Пока инфляция пожирала все на своем пути и бушевали политические страсти, эти фильмы снабжали зрителя мечтой о несуществующей стране, где беднея молодая продавщица одерживала верх над слабовольной королевой, а добрая фея-крестная помогала Золушке пленить красавца-принца. Было и действительно приятно, отрешившись от грубой реальности, забыться в нежных снах, и этой тяге "к ясности и легкой игре" особенно соответствовала "Золушка", где с помощью изощренных кинотрюков стряпался сладкий пудинг из реальных коллизий и сверхъестественных чудес. Однако и волшебная страна мечты лежала в границах реального политического контекста.
События в обоих фильмах разворачивались в декорациях Рудольфа Бамбергера, выполненных в теплом, веселом стиле южнонемецкого барокко и отличавшихся нарочитой композиционной симметрией, на которую еще обратил внимание Пол Рота. "Двери, окна, подъезды, переулки были неизменно в центре экрана, остальная композиция подчинялась им". Эта барочная декорация с ее склонностью к симметрии была отмечена духом патриархального абсолютизма, царившего в древних католических княжествах: "лучшее будущее" в обоих фильмах было равносильно возвращению к старым, добрым дням. Бергер не случайно ссылался на романтиков: они тоже грешили прославлением старины и, стало быть, тяготели к традиционной власти. Эти фильмы были приятными снами, однако свойственный им романтизм не мог удовлетворить чаяния общественной души, изгнанной наяву из этого барочного рая.
Упорное стремление выработать нужную психологическую модель сводилось, по сути, к тому, что все страдания, которые несут с собой тирания или хаос, следует вытерпеть и превозмочь, как велит христианская доктрина любви. А это в свой черед означало, что душевные метаморфозы в ту пору казались важнее жизненных катаклизмов, и подтекст свидетельствовал об отвращении, которое питал мелкий буржуа ко всякого рода социальным и политическим переменам. Понятно, отчего в "Носферату" любовь Нины побеждает вампира и почему в "Усталой смерти" союз девушки с возлюбленным в грядущей жизни покупается ценой ее мучительного самопожертвования. Это было решение проблемы в духе Достоевского. Сочинения его были настолько популярны в мелкобуржуазной среде, что красные корешки Достоевского украшали почти каждую гостиную. Еще в 1920 году был экранизирован отрывок из "Братьев Карамазовых". Затем Роберт Вине взялся за "Преступление и наказание". Его "Раскольников", выпущенный на экран в 1923 году, был сыгран бывшим актером МХАТ Григорием Хмарой, который учился играть в стилизованных декорациях, напоминающих "Калигари". Поразительны те сцены, где Раскольников предается самоизобличающим фантазиям перед следователем. Паутина, затянувшая угол стены, активно участвовала в психологической дуэли между елейным следователем и безумным убийцей[70].

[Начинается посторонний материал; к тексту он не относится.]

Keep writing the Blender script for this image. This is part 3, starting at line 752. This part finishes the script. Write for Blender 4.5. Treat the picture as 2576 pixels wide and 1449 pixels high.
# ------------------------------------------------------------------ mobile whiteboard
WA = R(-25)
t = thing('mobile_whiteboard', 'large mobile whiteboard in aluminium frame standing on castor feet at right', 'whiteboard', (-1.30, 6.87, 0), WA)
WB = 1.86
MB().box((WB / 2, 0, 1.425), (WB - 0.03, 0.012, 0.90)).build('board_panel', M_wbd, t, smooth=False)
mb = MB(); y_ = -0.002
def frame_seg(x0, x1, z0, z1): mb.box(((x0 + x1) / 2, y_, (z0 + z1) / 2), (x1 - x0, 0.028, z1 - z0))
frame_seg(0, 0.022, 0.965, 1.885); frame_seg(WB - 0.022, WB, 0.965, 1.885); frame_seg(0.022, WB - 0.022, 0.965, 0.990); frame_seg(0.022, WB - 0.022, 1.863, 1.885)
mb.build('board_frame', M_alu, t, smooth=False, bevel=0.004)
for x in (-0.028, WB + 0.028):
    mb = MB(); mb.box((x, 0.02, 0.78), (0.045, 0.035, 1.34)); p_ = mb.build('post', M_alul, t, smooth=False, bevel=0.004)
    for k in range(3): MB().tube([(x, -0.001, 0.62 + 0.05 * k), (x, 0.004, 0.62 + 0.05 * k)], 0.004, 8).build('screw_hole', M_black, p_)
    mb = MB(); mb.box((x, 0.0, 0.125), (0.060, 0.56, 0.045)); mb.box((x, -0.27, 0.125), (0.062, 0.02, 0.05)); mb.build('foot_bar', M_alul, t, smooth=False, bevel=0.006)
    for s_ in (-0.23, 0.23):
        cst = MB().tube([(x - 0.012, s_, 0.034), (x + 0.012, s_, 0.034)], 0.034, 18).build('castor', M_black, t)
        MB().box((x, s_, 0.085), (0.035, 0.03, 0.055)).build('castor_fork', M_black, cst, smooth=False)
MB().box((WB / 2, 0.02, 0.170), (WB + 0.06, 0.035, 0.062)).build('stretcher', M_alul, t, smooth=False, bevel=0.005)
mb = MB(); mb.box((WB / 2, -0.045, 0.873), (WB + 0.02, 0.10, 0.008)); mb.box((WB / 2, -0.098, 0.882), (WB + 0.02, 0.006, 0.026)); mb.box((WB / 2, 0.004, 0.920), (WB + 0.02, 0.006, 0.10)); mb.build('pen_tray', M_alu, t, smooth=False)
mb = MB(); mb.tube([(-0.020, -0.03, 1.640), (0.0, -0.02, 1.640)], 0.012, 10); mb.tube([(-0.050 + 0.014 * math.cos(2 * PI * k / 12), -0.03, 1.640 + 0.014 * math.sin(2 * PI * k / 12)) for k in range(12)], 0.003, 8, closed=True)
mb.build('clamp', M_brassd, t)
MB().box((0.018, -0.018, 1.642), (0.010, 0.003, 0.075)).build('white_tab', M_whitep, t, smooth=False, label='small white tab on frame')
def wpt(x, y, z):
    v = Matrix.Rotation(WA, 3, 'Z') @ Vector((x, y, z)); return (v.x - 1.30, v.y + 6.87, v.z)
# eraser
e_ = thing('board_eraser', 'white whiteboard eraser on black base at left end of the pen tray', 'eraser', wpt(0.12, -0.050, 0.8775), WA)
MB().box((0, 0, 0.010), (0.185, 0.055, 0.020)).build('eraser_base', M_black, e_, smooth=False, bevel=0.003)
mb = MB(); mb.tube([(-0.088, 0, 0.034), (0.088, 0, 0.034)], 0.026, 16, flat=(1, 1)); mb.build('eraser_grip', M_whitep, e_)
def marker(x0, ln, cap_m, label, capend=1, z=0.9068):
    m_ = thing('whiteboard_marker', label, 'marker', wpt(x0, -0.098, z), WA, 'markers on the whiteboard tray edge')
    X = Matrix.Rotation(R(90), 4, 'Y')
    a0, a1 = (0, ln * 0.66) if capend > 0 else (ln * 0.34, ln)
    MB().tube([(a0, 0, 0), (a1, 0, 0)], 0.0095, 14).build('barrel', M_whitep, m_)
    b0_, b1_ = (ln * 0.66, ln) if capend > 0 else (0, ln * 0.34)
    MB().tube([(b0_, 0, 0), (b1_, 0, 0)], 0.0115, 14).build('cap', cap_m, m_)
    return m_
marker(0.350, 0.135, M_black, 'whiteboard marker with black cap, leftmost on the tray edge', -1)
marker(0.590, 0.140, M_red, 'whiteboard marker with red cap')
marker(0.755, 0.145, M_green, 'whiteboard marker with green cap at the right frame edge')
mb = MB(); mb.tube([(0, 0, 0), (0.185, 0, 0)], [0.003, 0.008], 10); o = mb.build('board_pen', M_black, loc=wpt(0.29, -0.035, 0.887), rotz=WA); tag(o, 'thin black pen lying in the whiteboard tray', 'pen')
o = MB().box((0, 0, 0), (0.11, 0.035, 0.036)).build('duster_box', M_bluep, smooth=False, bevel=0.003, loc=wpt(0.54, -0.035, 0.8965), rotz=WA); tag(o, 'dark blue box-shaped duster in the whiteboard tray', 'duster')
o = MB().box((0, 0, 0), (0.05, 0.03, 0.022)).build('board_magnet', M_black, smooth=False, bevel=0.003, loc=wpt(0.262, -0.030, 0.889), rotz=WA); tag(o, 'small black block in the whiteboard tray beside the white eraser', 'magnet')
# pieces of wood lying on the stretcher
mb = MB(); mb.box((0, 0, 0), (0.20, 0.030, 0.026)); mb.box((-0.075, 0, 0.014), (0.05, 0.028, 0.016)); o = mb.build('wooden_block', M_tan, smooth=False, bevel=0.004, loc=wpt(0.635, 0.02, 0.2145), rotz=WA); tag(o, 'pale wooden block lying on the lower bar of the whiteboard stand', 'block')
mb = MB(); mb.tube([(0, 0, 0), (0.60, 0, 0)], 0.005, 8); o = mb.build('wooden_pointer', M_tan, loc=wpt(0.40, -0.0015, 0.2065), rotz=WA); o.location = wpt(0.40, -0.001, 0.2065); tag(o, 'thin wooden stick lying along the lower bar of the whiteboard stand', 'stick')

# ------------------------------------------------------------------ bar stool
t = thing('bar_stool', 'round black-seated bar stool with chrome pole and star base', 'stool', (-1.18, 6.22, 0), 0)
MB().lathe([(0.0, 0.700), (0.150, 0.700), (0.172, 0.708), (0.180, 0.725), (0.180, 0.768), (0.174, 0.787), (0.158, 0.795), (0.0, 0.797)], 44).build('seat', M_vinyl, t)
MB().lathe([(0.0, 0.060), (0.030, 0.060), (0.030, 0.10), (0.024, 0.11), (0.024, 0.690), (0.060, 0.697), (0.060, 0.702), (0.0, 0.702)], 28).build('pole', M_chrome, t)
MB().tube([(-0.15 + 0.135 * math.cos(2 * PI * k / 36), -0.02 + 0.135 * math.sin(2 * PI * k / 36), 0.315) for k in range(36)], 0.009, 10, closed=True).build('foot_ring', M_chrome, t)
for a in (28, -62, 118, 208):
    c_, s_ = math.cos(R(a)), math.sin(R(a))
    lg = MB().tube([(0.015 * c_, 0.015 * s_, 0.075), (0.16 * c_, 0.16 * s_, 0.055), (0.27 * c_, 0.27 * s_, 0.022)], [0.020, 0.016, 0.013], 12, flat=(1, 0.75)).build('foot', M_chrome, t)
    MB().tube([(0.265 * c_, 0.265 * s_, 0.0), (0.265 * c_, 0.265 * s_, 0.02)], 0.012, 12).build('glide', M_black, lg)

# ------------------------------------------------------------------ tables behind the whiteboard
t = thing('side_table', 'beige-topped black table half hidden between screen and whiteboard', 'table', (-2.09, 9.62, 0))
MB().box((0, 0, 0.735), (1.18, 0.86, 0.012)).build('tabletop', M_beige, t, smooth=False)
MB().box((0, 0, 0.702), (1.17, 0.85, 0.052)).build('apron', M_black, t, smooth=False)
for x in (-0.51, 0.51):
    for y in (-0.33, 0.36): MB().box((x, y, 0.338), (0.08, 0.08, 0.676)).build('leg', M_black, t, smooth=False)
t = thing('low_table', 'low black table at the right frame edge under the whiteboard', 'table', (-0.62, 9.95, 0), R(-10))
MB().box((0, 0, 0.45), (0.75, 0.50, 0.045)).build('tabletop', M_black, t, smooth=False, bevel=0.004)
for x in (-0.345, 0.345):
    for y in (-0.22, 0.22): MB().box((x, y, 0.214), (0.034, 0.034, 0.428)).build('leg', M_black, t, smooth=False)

Другие фильмы тоже погружались в глубины религиозного опыта. С помощью Асты Нильсен, Хенни Портен, Вернера Крауса и Григория Хмары Роберт Вине поставил в 1924 году фильм "Иисус Назаретянин, царь Иудейский" ("I. N. R. I."), мистерию, состоящую из отдельных сцен, где действует убийца, приговоренный к смертной казни. Размышляя над легендой о страстях Христовых, убийца — ведь он, желая освободить народ от гнета, застрелил министра — приходит к отречению от своих террористических методов. Трудно было более доходчиво отразить политический смысл многих религиозных обращений. В том же ключе решались некоторые фильмы-баллады, проникнутые идеями Достоевского: "Палач святой Марии" (1920), "Граф Харолаис" (1922), экранизация пьесы Рихарда Беера-Гофмана, и "Каменный всадник" (1923). Они внушали зрителю, что только истинная любовь способна творить чудеса или что лишь небесная чудотворная сила может помочь земной любви. Но несмотря на широковещательные проповеди этих фильмов, форма внутреннего существования, к которой они взывали, была приемлема лишь для посвященного верующего меньшинства. Стезя христианской любви была для немцев миражем, а не жизненным рецептом.
Третья попытка найти выход из создавшегося положения заявила о себе в фильме, жанр которого существует только у немцев. Это так называемый "горный фильм". Изобрел этот жанр и монополизировал Арнольд Фанк. До этого он был геологом, помешавшимся на альпинизме. Ревностный популяризатор своего евангелия "от горных пиков и опасных круч", Фанк привлекал к своей работе только тех актеров и деятелей кино, которые были или стали выдающимися альпинистами и лыжниками. Среди его самых замечательных соавторов мы находим Лени Рифеншталь[71], Луиса Тренкера, Зеппа Альгейеоа.